On December 19, 2019, the Financial Industry Regulatory Authority, Inc. (FINRA) adopted amendments to Rules 5130 and 5131 (the “New Issues Rules”) to permit allocations of initial public offering (IPO) profits to certain investors, including “family office” investors, sovereign investors that own interests in FINRA members, foreign public investment companies and certain large pension funds, effective January 1, 2020. The amendments also carve out certain offerings from application of the New Issues Rules, including clarifications regarding the treatment of sales to non-U.S. persons in registered and unregistered offerings.
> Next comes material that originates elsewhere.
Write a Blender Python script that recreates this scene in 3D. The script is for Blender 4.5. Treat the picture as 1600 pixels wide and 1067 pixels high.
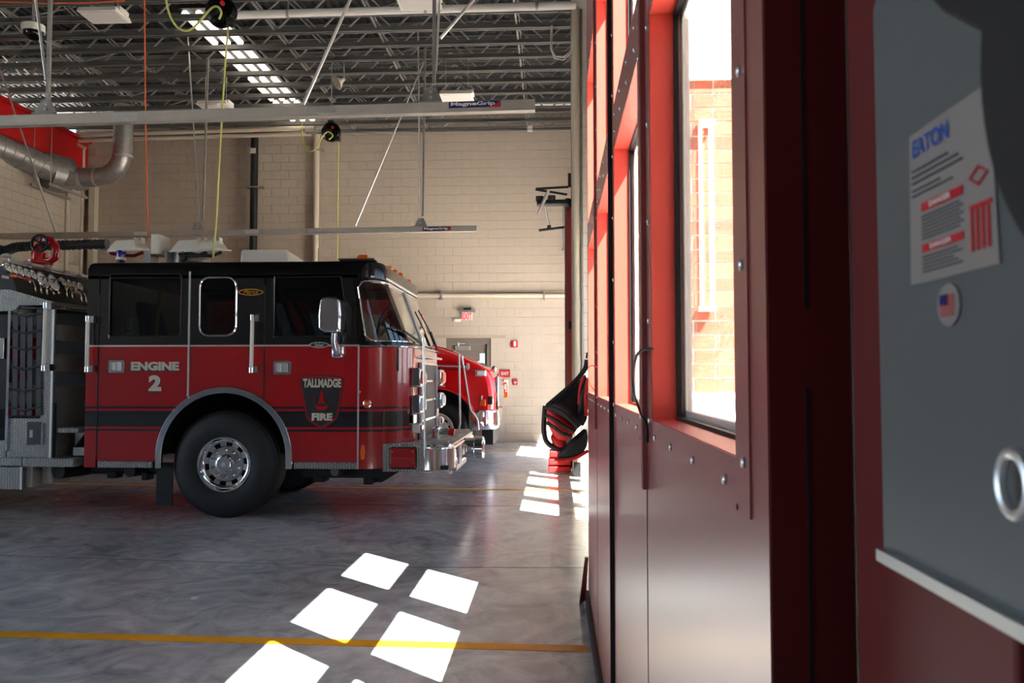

Amendments to General Exemptions

The amendments expand the exemptions from being a “restricted person” or “covered person” under FINRA Rules 5130 and 5131 in two ways:

  • Foreign Public Investment Companies. The New Issues Rules currently exempt an investment company organized under foreign law, provided that the investment company is listed on a foreign exchange for sale to the public or authorized for sale to the public by a foreign regulatory authority, and no person owning more than 5 percent is a “restricted person.” The amendments to the New Issues Rules will add two alternative methods to establishing that the foreign investment company is widely held: (i) the foreign investment company has 100 or more direct investors or (ii) the foreign investment company has 1,000 or more indirect investors. The amendments also add a requirement to this exemption that the entity was not formed for the purpose of investing in new issues.
  • Employee Benefit Plans. The amendments to the New Issues Rules add a new exemption for employee retirement benefit plans, provided that the plan (i) has at least 10,000 participants and $10 billion in assets, (ii) is operated in a non-discriminatory manner, (iii) is administered by a fiduciary and (iv) is not sponsored solely by a broker-dealer.

Amendments to Certain Defined Terms

Changes to Definition of Restricted Person

FINRA Rule 5130 is being amended to make certain changes to the definition of a “restricted person”:

  • Family Office Investment Vehicles. FINRA Rule 5130 includes in the definition of “restricted person,” any “person who has authority to buy or sell securities for a bank, savings and loan institution, insurance company, investment advisor or collective investment account.” “Collective investment account” includes hedge funds and many other private funds, but there is an exclusion for “family investment vehicles.” In the current version of Rule 5130, this carve out is limited to a legal entity that is “solely beneficially owned by immediate family members.” The definition of “collective investment account” is being amended to expand it to include “family members” and “family clients” as defined under Rule 202(a)(11)(G)-1 under the Investment Advisers Act of 1940 (the “Family Office Rule”). This will align the definitions in FINRA Rule 5130 with those in the Family Office Rule.
  • Sovereign Entities. FINRA Rule 5130 is being amended to exclude a “sovereign entity” from being a “restricted person” due solely to its ownership of (and not operation as) a broker-dealer.

Changes to Definition of Covered Person

FINRA Rule 5131 is being amended to change the definition of “covered person” to exclude “unaffiliated charitable organizations” from the definition of “covered non-public companies,” so that their executive officers and directors are not captured within the New Issues Rules unless the charitable organization is affiliated with the member firm allocating the IPO shares.

Changes to Definition of New Issues

The definition of “new issues” in both of the New Issue Rules is being amended to carve out from their scope (i) foreign offerings under Regulation S and not registered in the United States, (ii) allocations of foreign offerings to non-U.S. persons by non-FINRA members, even if registered in the United States, so long as the allocations were not directed by a member broker-dealer, (iii) special purpose acquisition companies and (iv) acquisitions in public offerings for anti-dilution purposes by a current holder who has held an equity ownership for at least a year, so long as the acquisitions are not sold for three months thereafter.